Thought leadership sounds great. But you may already have thought of a few potential barriers to making it a reality for your B2B brand.

Here are some of the most frequently asked questions by businesses with which we work:

1. How can I get my experts to contribute?

There are natural-born extroverts in every organisation; but most contributors will require encouragement. In our experience, there are a few things you can do to motivate them:

  • Invite them to be part of a select group of contributors. A little flattery goes a long way.
  • Feed their curiosity by encouraging them to attend industry events.
  • Publicise their efforts.

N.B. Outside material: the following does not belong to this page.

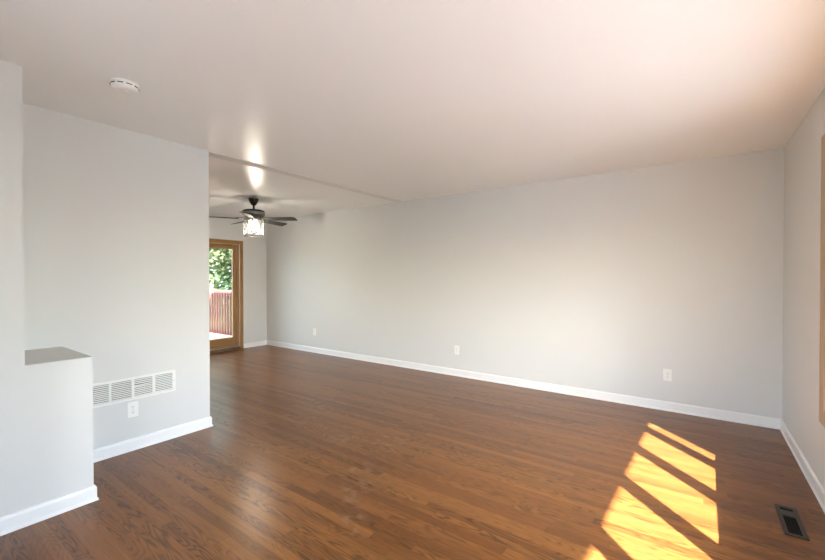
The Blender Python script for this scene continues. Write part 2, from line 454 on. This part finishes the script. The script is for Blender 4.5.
# ------------------------------------------------------------------ bow window
w = MB()
cw, ct, cs = 0.1, 0.012, 0.133
w.rbox(XR - ct, XR, OY1, OY1 + cs, OZ0 - cw, OZ1 + cw, 0.004)
w.rbox(XR - ct, XR, OY0 - cs, OY0, OZ0 - cw, OZ1 + cw, 0.004)
win = S_(w.build('window_1', CASE), 'wood-cased bow window, casing just seen at the right edge', 'window')
w = MB()
w.rbox(XR - ct, XR, OY0, OY1, OZ1, OZ1 + cw, 0.004); w.rbox(XR - ct, XR, OY0, OY1, OZ0 - cw, OZ0 - 0.0125, 0.004)
w.build('window_casing', CASEH, win)
BX = XR + T
pts = [Vector((BX, 3.237))]
for a in (18, 9, 0, -9, -18):
    pts.append(pts[-1] + 0.62 * Vector((sin(R(a)), -cos(R(a)))))
inner = [(XR, OY0), (XR, OY1)]
poly = [(XR - 0.008, OY1), (XR - 0.014, 2.9), (XR - 0.024, 2.4), (XR - 0.03, 1.72), (XR - 0.024, 1.04), (XR - 0.008, OY0), (BX, OY0)] + [(p.x + 0.05, p.y) for p in pts[::-1]] + [(BX, OY1)]
w = MB(); w.prism(poly, OZ0 - 0.045 + 0.033, OZ0); w.build('window_seat', CASEH, win)
w = MB(); w.prism([(XR, OY1), (XR, OY0), (BX, OY0)] + [(p.x + 0.05, p.y) for p in pts[::-1]] + [(BX, OY1)], OZ1, OZ1 + 0.012); w.build('window_head', CASEH, win)
w = MB()
w.box(XR, BX + 0.0, OY1, OY1 + 0.02, OZ0, OZ1); w.box(XR, BX, OY0 - 0.02, OY0, OZ0, OZ1)
w.build('window_jamb', CASE, win)
for i, pnt in enumerate(pts):
    q = MB(); q.box(pnt.x - 0.03, pnt.x + 0.05, pnt.y - 0.03, pnt.y + 0.03, OZ0, OZ1)
    q.build('mullion', CASE, win)
for i in range(5):
    a, b = pts[i], pts[i + 1]; d = (b - a).normalized()
    mt = Matrix(((d.x, -d.y, 0, a.x), (d.y, d.x, 0, a.y), (0, 0, 1, 0), (0, 0, 0, 1)))
    q = MB(); st = 0.065
    q.box(0.025, st, -0.02, 0.02, OZ0, OZ1, mat=mt); q.box(0.62 - st, 0.595, -0.02, 0.02, OZ0, OZ1, mat=mt)
    q.box(st, 0.62 - st, -0.02, 0.02, OZ0, OZ0 + 0.06, mat=mt); q.box(st, 0.62 - st, -0.02, 0.02, OZ1 - 0.06, OZ1, mat=mt)
    so = q.build('sash', CASE, win)
    g = MB(); g.box(st, 0.62 - st, -0.003, 0.003, OZ0 + 0.06, OZ1 - 0.06, mat=mt); g.build('pane', GLASS, so)
# unseen window added behind the viewer to bring in fill daylight
w = MB()
for (a, b, c_, d_) in ((WX0, WX1, WZ0, WZ0 + 0.06), (WX0, WX1, WZ1 - 0.06, WZ1), (WX0, WX0 + 0.06, WZ0 + 0.06, WZ1 - 0.06), (WX1 - 0.06, WX1, WZ0 + 0.06, WZ1 - 0.06), (-0.58, -0.52, WZ0 + 0.06, WZ1 - 0.06)):
    w.box(a, b, YB - 0.09, YB - 0.03, c_, d_)
w2 = S_(w.build('fill_window', CASE), 'unseen wood framed window added behind the viewer for fill light', 'window')
for a, b in ((WX0 + 0.06, -0.58), (-0.52, WX1 - 0.06)):
    g = MB(); g.box(a, b, YB - 0.063, YB - 0.057, WZ0 + 0.06, WZ1 - 0.06); g.build('window_pane', GLASS, w2)
w = MB()
w.rbox(WX0 - 0.1, WX1 + 0.1, YB, YB + 0.018, WZ1, WZ1 + 0.1, 0.004); w.rbox(WX0 - 0.1, WX1 + 0.1, YB, YB + 0.018, WZ0 - 0.1, WZ0, 0.004)
w.rbox(WX0 - 0.1, WX0, YB, YB + 0.018, WZ0, WZ1, 0.004); w.rbox(WX1, WX1 + 0.1, YB, YB + 0.018, WZ0, WZ1, 0.004)
w.build('window_casing', CASEH, w2)
# bow skirt outside; unseen roof, overhangs lengthened to shade deck and rear window
q = MB(); q.prism(poly[6:-1] + [(BX, OY1)], OZ0 - 0.55, OZ0 - 0.012); S_(q.build('trim_2', SIDING), 'pale siding skirt under the bow window', 'trim')
EX = -0.39 + 0.86 * 2.52
ef = lambda y: EX - 0.012 + 0.03 * y
q = MB(); q.prism([(XR + T, YB - 1.5), (ef(YB - 1.5), YB - 1.5), (ef(YM + 1), YM + 1), (XR + T, YM + 1)], 2.52, 2.66); q.box(XF - 1.7, EX - 0.1, YB - 2.1, YM + 1.0, 2.66, 2.8)
S_(q.build('roof', SIDING), 'unseen roof with eave, overhangs lengthened to shade the deck and rear window', 'roof')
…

This is not only motivating but may encourage other contributors to get involved.
  • Create a sense of competition. Either through ‘gamification’ techniques, such as a league table of clicks/downloads/views or more material incentives.
  • Give them the tools to do the job – e.g. by offering media training where appropriate.

One thing not to do: don’t let them see the job of contributing thought leadership as “something that marketing told them to do”.

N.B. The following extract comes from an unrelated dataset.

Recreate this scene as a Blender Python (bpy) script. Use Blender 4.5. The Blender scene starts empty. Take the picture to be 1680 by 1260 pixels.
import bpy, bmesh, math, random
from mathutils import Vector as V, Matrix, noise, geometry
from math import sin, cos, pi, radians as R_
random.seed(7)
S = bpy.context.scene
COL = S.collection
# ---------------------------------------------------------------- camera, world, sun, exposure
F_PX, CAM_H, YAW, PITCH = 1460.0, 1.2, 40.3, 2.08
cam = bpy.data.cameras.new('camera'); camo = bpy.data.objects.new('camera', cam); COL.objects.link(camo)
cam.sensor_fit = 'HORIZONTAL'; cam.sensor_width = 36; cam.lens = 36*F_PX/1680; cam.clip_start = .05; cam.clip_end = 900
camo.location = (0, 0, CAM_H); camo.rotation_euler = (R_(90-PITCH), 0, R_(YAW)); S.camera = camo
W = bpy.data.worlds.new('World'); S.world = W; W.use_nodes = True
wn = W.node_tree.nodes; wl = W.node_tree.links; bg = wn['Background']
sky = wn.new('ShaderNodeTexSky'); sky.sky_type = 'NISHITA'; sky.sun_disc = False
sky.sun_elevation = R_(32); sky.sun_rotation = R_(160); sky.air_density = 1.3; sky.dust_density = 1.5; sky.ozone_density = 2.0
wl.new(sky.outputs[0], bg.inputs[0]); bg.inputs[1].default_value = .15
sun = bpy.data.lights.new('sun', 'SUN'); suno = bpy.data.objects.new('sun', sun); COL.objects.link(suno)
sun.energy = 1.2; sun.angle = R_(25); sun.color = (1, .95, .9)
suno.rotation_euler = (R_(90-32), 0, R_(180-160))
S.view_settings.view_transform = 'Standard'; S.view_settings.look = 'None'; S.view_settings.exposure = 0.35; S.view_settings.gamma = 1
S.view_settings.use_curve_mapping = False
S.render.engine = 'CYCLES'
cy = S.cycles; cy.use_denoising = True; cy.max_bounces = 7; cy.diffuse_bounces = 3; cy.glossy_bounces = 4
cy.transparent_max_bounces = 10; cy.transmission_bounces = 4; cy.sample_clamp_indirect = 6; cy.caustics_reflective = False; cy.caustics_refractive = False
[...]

2. Where will they find the time?

You can ring-fence time. ‘Away days’ are a great way for contributors to come together, discuss ideas and generate material. But their time must still be justified – and your smartest people are often the busiest and most in demand. The secret is to use the right support, such as external writers, video teams and others who can enable internal thought leaders to communicate their views quickly and easily. It is then over to the external support to create the finished product, while your experts get on with their day jobs.

3. How do I get senior-level buy-in?

The higher you get in an organisation, the more important the idea of corporate prestige. Identify the thought leaders that your potential senior sponsors already know – and explain how you can do the same in your industry. If they believe that thought leadership elevates the company’s perception in the market, they will be more likely to support your initiative. And of course, you need to prove it works…

4. How do I prove it works?

There is no single ‘master metric’ for thought leadership. However, combining qualitative and quantitative metrics will be necessary to demonstrate that your initiative is not just being seen, but being valued too.

Brand perception surveys are by far and large the most effective way to gauge the impact of your thought leadership efforts. However, if your marketing budget doesn’t stretch that far, there are other ways. Measure influence or reach by gathering data on web traffic, downloads, views etc. But also monitor how people are engaging with the content – number of shares, comments, likes, etc. – to get a clearer sense of its quality.

Comparing and monitoring such data over a range of timescales will enable you not just to prove the success of your campaign, but to refine and improve it.